Problem requirements:
Print the material below exactly as it stands, please, from its first line to the line holding "joined('crown', items, [M['willow_leaf']], wt)", with no pictures.
____________
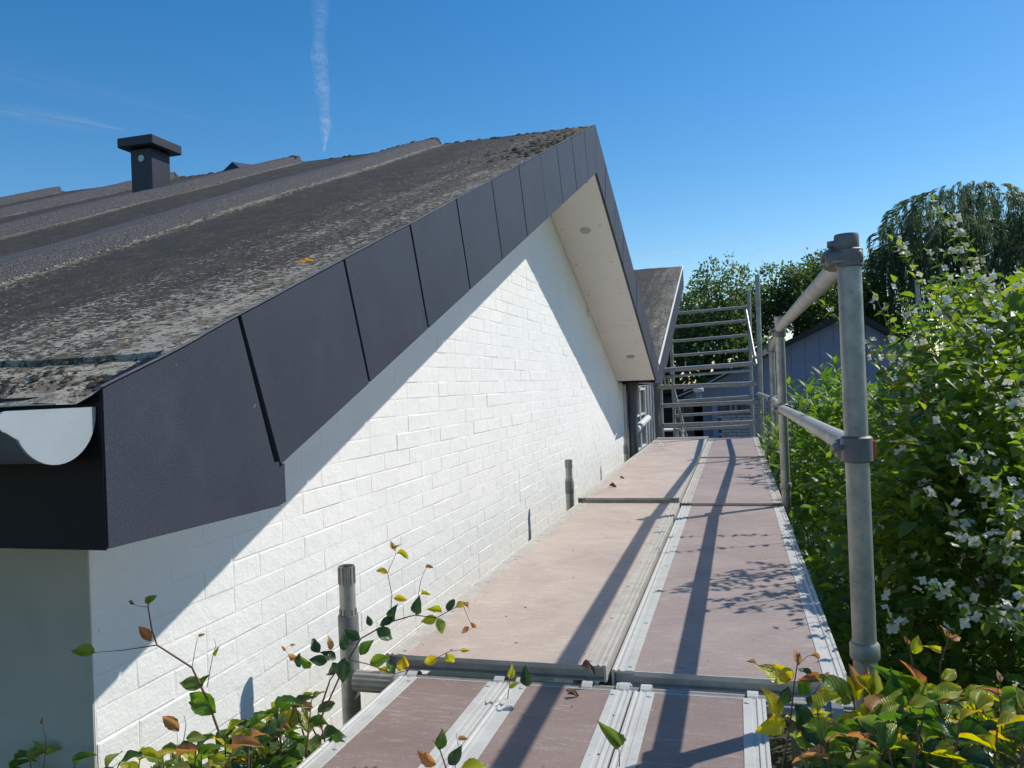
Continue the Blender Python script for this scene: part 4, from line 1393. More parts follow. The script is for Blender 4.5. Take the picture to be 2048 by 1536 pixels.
for (c, rx, rz) in clumps:
    lb.tube([(wb.x, 30, 1.5), (Vector((wb.x, 30, 3.0)) + c) / 2 + Vector((0, 0, .3)), c], [.14, .08, .03], 6)
    for k in range(80):
        d = rand_dir(r); d.z = abs(d.z) * .9 - .1
        s = c + Vector((d.x * rx, d.y * rx, d.z * rz))
        Ln = r.uniform(1.0, 3.6) * (1.0 if d.z < .5 else .7) * (1.25 if c.x < wb.x - 1.5 else 1)
        p = s.copy(); drift = Vector((r.uniform(-.12, .12), r.uniform(-.12, .12), 0)); n = int(Ln / .16)
        for j in range(n):
            arch = max(0.0, 1 - j / 5)
            p = p + Vector((drift.x * .16 + r.uniform(-.015, .015) + d.x * .15 * arch, drift.y * .16 + d.y * .15 * arch, -.16 * (1 - arch * .92) + .03 * arch))
            for q in range(4):
                dr_ = Vector((r.uniform(-.3, .3) + d.x * arch * 1.6, r.uniform(-.3, .3), -1 + arch * .7))
                items.append((rhomb, npm(xf(p + Vector((r.uniform(-.05, .05), r.uniform(-.05, .05), 0)), dr_, rand_dir(r), r.uniform(.09, .19)) @ Matrix.Diagonal((.36, 1.4, 1, 1))), 0, (k % 17) / 17 * .8 + r.random() * .2))
lb.build('limb', M['bark'], wt, True)
joined('crown', items, [M['willow_leaf']], wt)

# ================================================================== SHRUBS
leafA = [leaf_template(1, .62, .22, .14, .03, 2, 4, seed=s, twist=.1 * (s - 1)) for s in range(3)]
leafL = [leaf_template(1, .34, .18, .20, .02, 2, 4, seed=s + 7) for s in range(3)]


def in_poly(x, y, poly):
    c = False; j = len(poly) - 1
    for i in range(len(poly)):
        if (poly[i][1] > y) != (poly[j][1] > y) and x < (poly[j][0] - poly[i][0]) * (y - poly[i][1]) / (poly[j][1] - poly[i][1]) + poly[i][0]: c = not c
        j = i
    return c


def shades_deck(p):
    dz = p.z + 0.74
    if dz <= 0: return False
    x, y = p.x - .71 * dz, p.y - .60 * dz
    return x < 0.26 and -0.5 < y < 10.3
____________
Solution to the exercise:
Continue the Blender Python script for this scene: part 4, from line 1393. More parts follow. The script is for Blender 4.5. Take the picture to be 2048 by 1536 pixels.
for (c, rx, rz) in clumps:
    lb.tube([(wb.x, 30, 1.5), (Vector((wb.x, 30, 3.0)) + c) / 2 + Vector((0, 0, .3)), c], [.14, .08, .03], 6)
    for k in range(80):
        d = rand_dir(r); d.z = abs(d.z) * .9 - .1
        s = c + Vector((d.x * rx, d.y * rx, d.z * rz))
        Ln = r.uniform(1.0, 3.6) * (1.0 if d.z < .5 else .7) * (1.25 if c.x < wb.x - 1.5 else 1)
        p = s.copy(); drift = Vector((r.uniform(-.12, .12), r.uniform(-.12, .12), 0)); n = int(Ln / .16)
        for j in range(n):
            arch = max(0.0, 1 - j / 5)
            p = p + Vector((drift.x * .16 + r.uniform(-.015, .015) + d.x * .15 * arch, drift.y * .16 + d.y * .15 * arch, -.16 * (1 - arch * .92) + .03 * arch))
            for q in range(4):
                dr_ = Vector((r.uniform(-.3, .3) + d.x * arch * 1.6, r.uniform(-.3, .3), -1 + arch * .7))
                items.append((rhomb, npm(xf(p + Vector((r.uniform(-.05, .05), r.uniform(-.05, .05), 0)), dr_, rand_dir(r), r.uniform(.09, .19)) @ Matrix.Diagonal((.36, 1.4, 1, 1))), 0, (k % 17) / 17 * .8 + r.random() * .2))
lb.build('limb', M['bark'], wt, True)
joined('crown', items, [M['willow_leaf']], wt)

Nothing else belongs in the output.